[Scenes as source code]
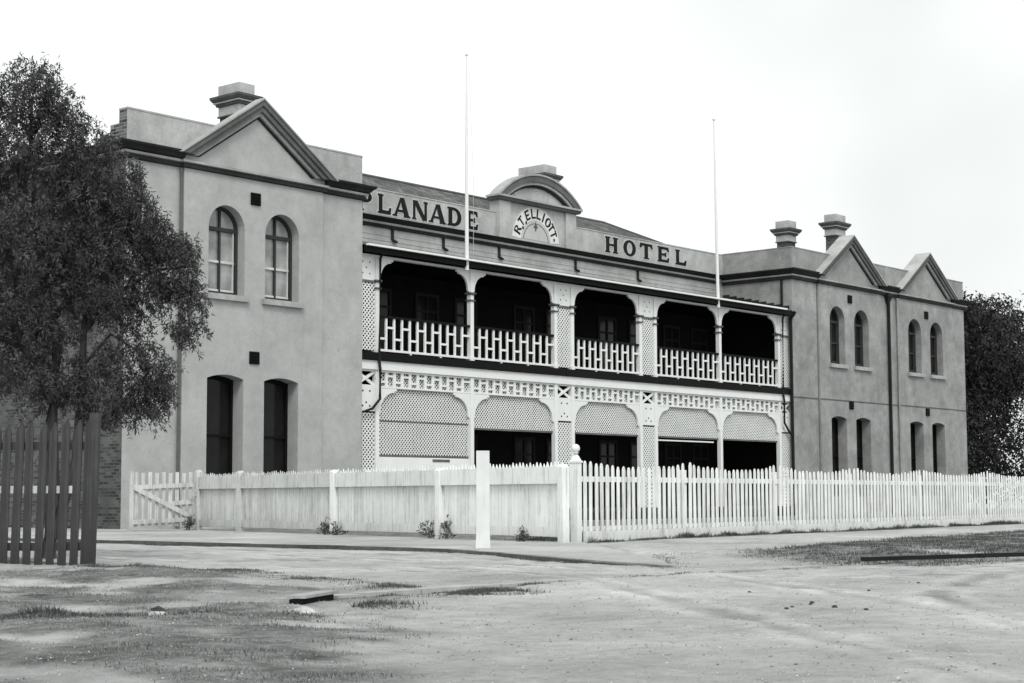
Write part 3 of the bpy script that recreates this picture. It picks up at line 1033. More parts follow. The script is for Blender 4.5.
# verandah -----------------------------------------------------------------------
VY = 0.30
PW = 0.18
posts = [HC + o for o in (-13.3, -8.33, -3.37, -2.30, 2.30, 3.37, 8.33, 13.3)]
bays = [(posts[0], posts[1]), (posts[1], posts[2]), (posts[3], posts[4]), (posts[5], posts[6]), (posts[6], posts[7])]
narrow = [(LW1, posts[0] - PW / 2), (posts[2] + PW / 2, posts[3] - PW / 2), (posts[4] + PW / 2, posts[5] - PW / 2), (posts[7] + PW / 2, RW0)]
# roof, eave board, ceiling
mb = MB()
n = 380
xs = np.linspace(LW1 + 0.01, RW0 - 0.01, n)
vs, fs = [], []
for k, x in enumerate(xs):
    dz = 0.022 * math.sin(k * math.pi / 2)
    vs += [(x, -0.10, 9.66 + dz), (x, MY, 10.62 + dz)]
for k in range(n - 1): fs.append((2 * k, 2 * k + 2, 2 * k + 3, 2 * k + 1))
mb.add(vs, fs)
rf = mb.build('verandah_roof', M['iron_roof'], hotel)
mb = MB(); mb.box(LW1 + 0.01, RW0 - 0.9, -0.20, -0.08, 9.645, 9.715)
mb.build('gutter', M['white'], rf)
mb = MB(); mb.box(LW1 + 0.01, RW0 - 0.01, -0.06, 0.02, 9.44, 9.64); mb.box(LW1 + 0.01, RW0 - 0.01, 0.102, MY - 0.01, 9.54, 9.60)
mb.build('soffit', M['dark_paint_and_shade'], rf)  # ceiling and eave board near-black, their shade put into the colour
# stepped flashing where the roof meets the right wing
mb = MB()
for k in range(9):
    y = 0.25 + k * 0.42
    z = 9.66 + (y + 0.1) / 4.1 * 0.96
    mb.box(RW0 - 0.03, RW0 - 0.005, y, y + 0.40, z - 0.02, z + 0.22)
mb.build('flashing', M['moulding_dark'], rf)
mb = MB(); mb.box(LW1 + 0.005, RW0 - 0.005, VY - 0.01, VY + PW + 0.01, 9.355, 9.43)
mb.build('eave_beam', M['white'], hotel)
# decks
mb = MB(); mb.box(LW1 + 0.003, RW0 - 0.003, VY - 0.12, MY - 0.003, 5.70, 5.98)
mb.build('verandah_deck', M['dark_paint_and_shade'], hotel)  # shadow gap under the balustrade painted into the near-black edge
mb = MB(); mb.box(LW1 + 0.003, RW0 - 0.003, VY - 0.05, VY + 0.2, 5.38, 5.66); mb.box(LW1 + 0.004, RW0 - 0.004, VY - 0.07, VY + 0.1, 5.662, 5.69)
mb.build('fascia', M['white'], hotel)
mb = MB(); mb.box(LW1 + 0.003, RW0 - 0.003, VY - 0.1, MY - 0.003, 0.30, 0.46); mb.box(LW1 + 0.004, RW0 - 0.004, VY + 0.1, VY + 0.3, -0.1, 0.298)
mb.build('verandah_floor', M['dark_timber'], hotel)

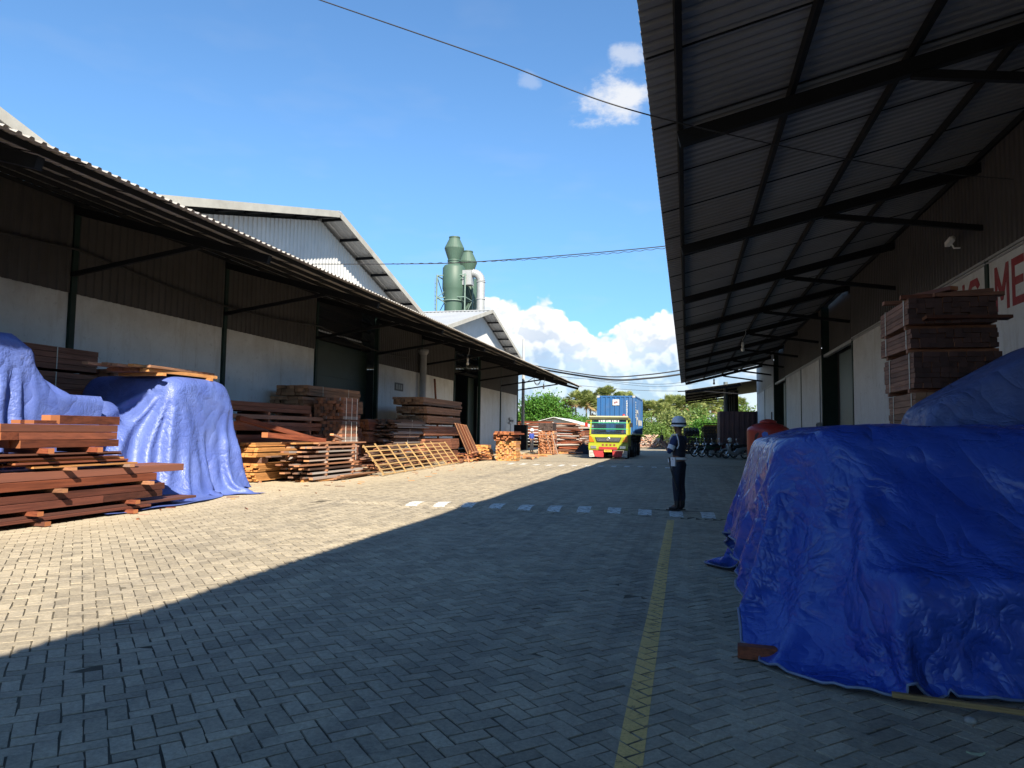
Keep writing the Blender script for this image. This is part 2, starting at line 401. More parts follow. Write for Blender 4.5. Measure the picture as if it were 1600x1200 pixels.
def pavers():
    rs = np.random.RandomState(3); w = .105; c45 = math.sqrt(.5)
    X0, X1, Y0, Y1 = -15.0, 5.8, 2.2, 37.
    r = int(60/w); ii = np.arange(-r, r)
    I, J = np.meshgrid(ii, ii, indexing='ij'); K = (I-J) % 4
    recs = []
    for k, (du, dv) in ((0,(2,1)),(3,(1,2))):
        m = K == k; u = I[m]*w; v = J[m]*w; cu = u+du*w/2; cv = v+dv*w/2
        cx = (cu-cv)*c45 - 2.; cy = (cu+cv)*c45 + 14.
        keep = (cx > X0) & (cx < X1) & (cy > Y0) & (cy < Y1)
        keep &= (cx > -.84*cy-3.0) & (cx < .58*cy+1.0)
        cu, cv = cu[keep], cv[keep]
        recs.append(np.stack([cu, cv, np.full_like(cu, du*w/2), np.full_like(cu, dv*w/2)], 1))
    B = np.concatenate(recs); n = len(B)
    gap = .0012 + .0019*rs.rand(n); bev = .0035
    cu, cv, hu, hv = B.T
    cu = cu + rs.normal(0,.0013,n); cv = cv + rs.normal(0,.0013,n)
    rot = rs.normal(0,.008,n); dz = rs.normal(0,.0010,n); tx = rs.normal(0,.006,n); ty = rs.normal(0,.006,n)
    # a few sunken, broken patches
    for px, py, pr_, dp in ((-.95,4.9,.33,.022),(-1.6,5.4,.28,.012),(-.55,7.3,.35,.016),(-1.1,6.1,.25,.01),(-3.2,9.,.4,.01),(-9.3,11.,.5,.012)):
        q = ((cu-cv)*c45-2.-px)**2 + ((cu+cv)*c45+14.-py)**2; g = np.exp(-q/pr_**2)
        dz -= .08*dp*g*(.6+.8*rs.rand(n)); tx += rs.normal(0,.022,n)*g; ty += rs.normal(0,.022,n)*g; rot += rs.normal(0,.07,n)*g
    V = np.zeros((n,8,3)); sg = np.array([(-1,-1),(1,-1),(1,1),(-1,1)])
    for q in range(4):
        for lvl in range(2):
            s = gap + (bev if lvl else 0)
            lu = sg[q,0]*(hu-s) + (rs.normal(0,.0024,n) if lvl else 0); lv = sg[q,1]*(hv-s) + (rs.normal(0,.0024,n) if lvl else 0)
            ru = lu*np.cos(rot)-lv*np.sin(rot); rv = lu*np.sin(rot)+lv*np.cos(rot)
            x = (cu+ru-cv-rv)*c45-2.; y = (cu+ru+cv+rv)*c45+14.
            V[:,q+4*lvl,0] = x; V[:,q+4*lvl,1] = y
            V[:,q+4*lvl,2] = hump(y,x) + (dz + lu*tx + lv*ty if lvl else -.02) - (0 if lvl else 0)
    # bevel rim sits 4 mm below the top
    F0 = np.array([(4,5,6,7),(0,1,5,4),(1,2,6,5),(2,3,7,6),(3,0,4,7)])
    faces = (F0[None] + (np.arange(n)*8)[:,None,None]).reshape(-1,4)
    me = bpy.data.meshes.new('yard_paving')
    me.vertices.add(n*8); me.vertices.foreach_set('co', V.reshape(-1))
    me.loops.add(len(faces)*4); me.loops.foreach_set('vertex_index', faces.reshape(-1))
    me.polygons.add(len(faces)); me.polygons.foreach_set('loop_start', np.arange(len(faces))*4)
    me.materials.append(M_PAVER); me.polygons.foreach_set('use_smooth', np.zeros(len(faces), bool)); me.update(calc_edges=True)
    o = bpy.data.objects.new('yard_paving', me); COL.objects.link(o); struct(o)
    return V
PV = pavers()

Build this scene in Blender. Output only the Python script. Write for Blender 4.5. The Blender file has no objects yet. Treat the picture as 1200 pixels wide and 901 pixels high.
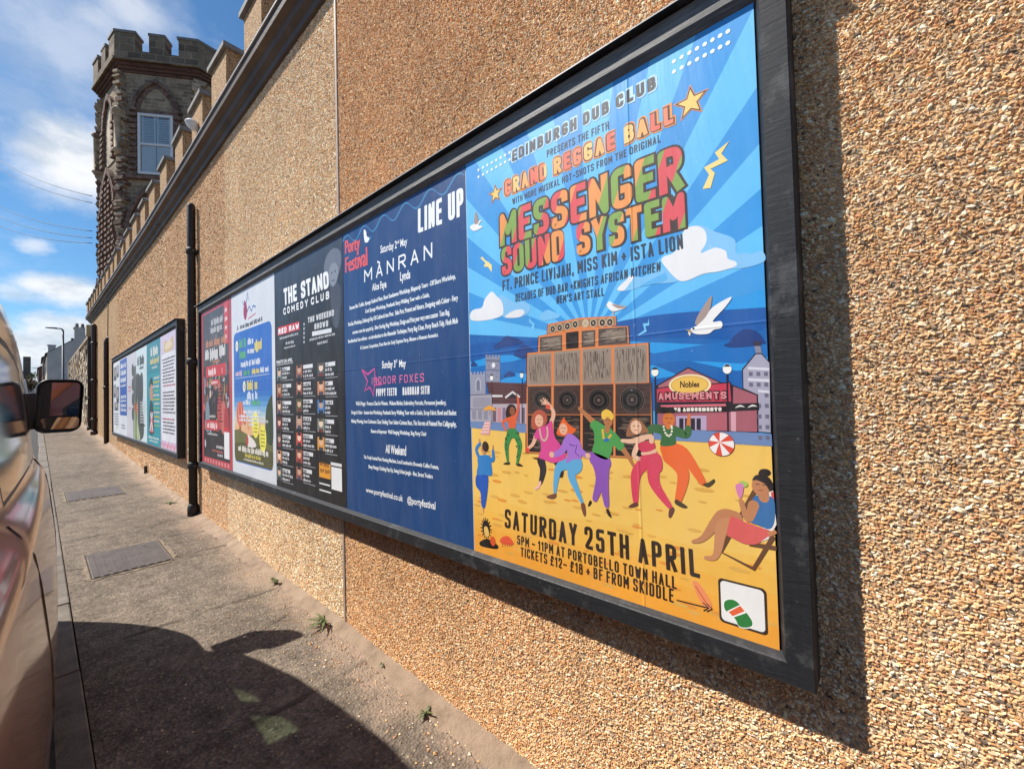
import bpy, bmesh, math, random
import numpy as np
from mathutils import Vector, Matrix

R = math.radians
random.seed(7)
rng = np.random.default_rng(11)
SC = bpy.context.scene
COL = SC.collection

# ---------------------------------------------------------------- camera, sky, sun, exposure
CAM = np.array([-1.130, -0.191, 0.603])
CR = np.array([0.6590, -0.7518, -0.0260]); CF = np.array([0.7518, 0.6588, 0.0239])
CR = CR - CF * (CR @ CF) / (CF @ CF); CR /= np.linalg.norm(CR); CF /= np.linalg.norm(CF); CU = np.cross(CR, CF)
FPX = 488.5
cam = bpy.data.cameras.new('camera'); co = bpy.data.objects.new('camera', cam); COL.objects.link(co)
cam.sensor_width = 36.0; cam.lens = 36.0 * FPX / 1200.0; cam.clip_start = 0.02; cam.clip_end = 5000
m = Matrix.Identity(4)
for i in range(3):
    m[i][0] = CR[i]; m[i][1] = CU[i]; m[i][2] = -CF[i]; m[i][3] = CAM[i]
co.matrix_world = m
SC.camera = co

SUN_DIR = Vector((-0.571, 0.621, 1.0)).normalized()       # towards the sun
SUN_EL = math.asin(SUN_DIR.z); SUN_AZ = math.atan2(SUN_DIR.x, SUN_DIR.y)
sl = bpy.data.lights.new('sun', 'SUN'); so = bpy.data.objects.new('sun', sl); COL.objects.link(so)
sl.energy = 5.0; sl.angle = R(0.53); sl.color = (1.0, 0.94, 0.85)
so.rotation_euler = SUN_DIR.to_track_quat('Z', 'Y').to_euler()
so.location = (-20, 20, 40)

SC.view_settings.view_transform = 'Standard'; SC.view_settings.look = 'None'
SC.view_settings.exposure = 0.48; SC.view_settings.gamma = 1.0; SC.view_settings.use_curve_mapping = False
SC.cycles.use_denoising = True
SC.cycles.max_bounces = 8; SC.cycles.transparent_max_bounces = 12

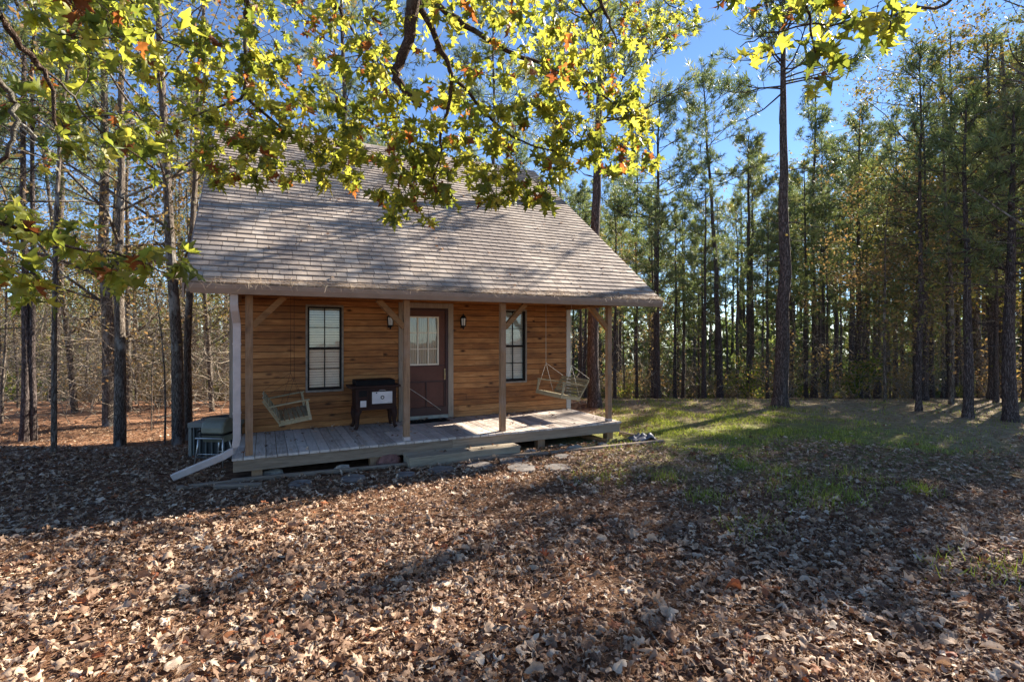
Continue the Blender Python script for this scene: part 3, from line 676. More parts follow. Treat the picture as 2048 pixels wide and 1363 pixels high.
def rock(px, py, r, sq, seed, m, lab, cat='rock', grp=None, z=0, nm='rock', blocky=0):
    c_ = gp(px, py, z); b = MB(); R = random.Random(seed); n, k_ = 14, 9; vs_ = []
    for i in range(k_):
        ph = -math.pi/2+math.pi*i/(k_-1)
        for j in range(n):
            t = 2*math.pi*j/n; dv = Vector((math.cos(ph)*math.cos(t), math.cos(ph)*math.sin(t), math.sin(ph)))
            s = 1+.30*mnoise.noise(dv*1.6+Vector((seed*3.1, 0, 0)))+.12*mnoise.noise(dv*4+Vector((seed, 5, 0)))
            if blocky: mxx = max(abs(dv.x), abs(dv.y), abs(dv.z)); s = s*(.55+.45/mxx*.8)
            vs_.append((dv.x*r*s, dv.y*r*sq[0]*s, dv.z*r*sq[1]*s+r*sq[1]*.45))
    fs_ = [(i*n+j, i*n+(j+1) % n, (i+1)*n+(j+1) % n, (i+1)*n+j) for i in range(k_-1) for j in range(n)]
    b.add(vs_, fs_, False); o = b.build(nm, MT[m]); o.location = (c_.x, c_.y, ground_z(c_.x, c_.y)-.01); o.rotation_euler = (0, 0, TH+R.uniform(-.4, .4)); tag(o, lab, cat, grp); return o
rock(545, 948, .17, (.45, .42), 1, 'rock_pale', 'long pale limestone block under the left end of the deck', grp='rocks along the porch', blocky=1)
rock(683, 940, .15, (.5, .5), 2, 'rock_pale', 'pale rounded stone in shade under the deck edge', grp='rocks along the porch')
rock(776, 926, .20, (.7, .75), 3, 'rock_red', 'large reddish brown rock beside the left end of the step', grp='rocks along the porch')
rock(1150, 898, .17, (.5, .42), 4, 'rock_pale', 'pale sunlit rubble stone right of the step', grp='rocks along the porch')
rock(1060, 904, .12, (.6, .5), 5, 'rock_pale', 'small pale stone at the right end of the step', grp='rocks along the porch')
rock(1205, 890, .13, (.7, .4), 6, 'rock_pale', 'flat broken stone behind the timber near the corner pier', grp='rocks along the porch')
#rock(1120, 893, .10, (.7, .5), 7, 'rock_red', 'small brownish stone between two pale stones under the deck', grp='rocks along the porch')
#rock(1100, 890, .10, (.8, .5), 12, 'rock_pale', 'little pale stone just behind the middle pier', grp='rocks along the porch')
for i, (px, py, r, lab) in enumerate([(1044, 939, .22, 'grey sunlit stepping stone nearest the camera'), (1028, 923, .23, 'grey stepping stone right in front of the step end'), (960, 931, .20, 'shaded stepping stone before the middle of the step'), (884, 940, .21, 'shaded stepping stone left of the sunlit pair'), (812, 949, .14, 'small dark stone slab in the leaves below the red rock'), (706, 956, .17, 'dark stone slab in the shaded leaves below the pale stone'), (1115, 938, .20, 'dark stone slab at the edge of the grass'), (1128, 915, .16, 'sunlit slab beside the timber right of the step'), (600, 966, .15, 'leftmost dark stone slab half covered in leaves')]):
    c_ = gp(px, py); b = MB(); n = 26
    prof = [(r*(1+.09*mnoise.noise(Vector((math.cos(2*math.pi*k/n)*1.5, math.sin(2*math.pi*k/n)*1.5, i*7.)))) * math.cos(2*math.pi*k/n), r*(1+.12*mnoise.noise(Vector((math.cos(2*math.pi*k/n)*1.5, math.sin(2*math.pi*k/n)*1.5, i*7.))))*math.sin(2*math.pi*k/n)) for k in range(n)]
    b.prism(prof, 'z', -.02, .035); o = b.build('stepping_stone', MT['slate'], None, .006); o.location = (c_.x, c_.y, ground_z(c_.x, c_.y)); o.rotation_euler = (.01*(i % 3), .012*(i % 2), 0)
    tag(o, lab, 'stepping stone', 'stepping stones in front of the porch')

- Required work
Repeat, with no pictures, exactly the lines from the one containing "Build this scene" through the one containing "COL = SC.collection", the first and last included.

- Correct output
Build this scene in Blender. Output only the Python script. Write for Blender 4.5. The Blender file has no objects yet. Treat the picture as 1200 pixels wide and 901 pixels high.
import bpy, bmesh, math, random
import numpy as np
from mathutils import Vector, Matrix

R = math.radians
random.seed(7)
rng = np.random.default_rng(11)
SC = bpy.context.scene
COL = SC.collection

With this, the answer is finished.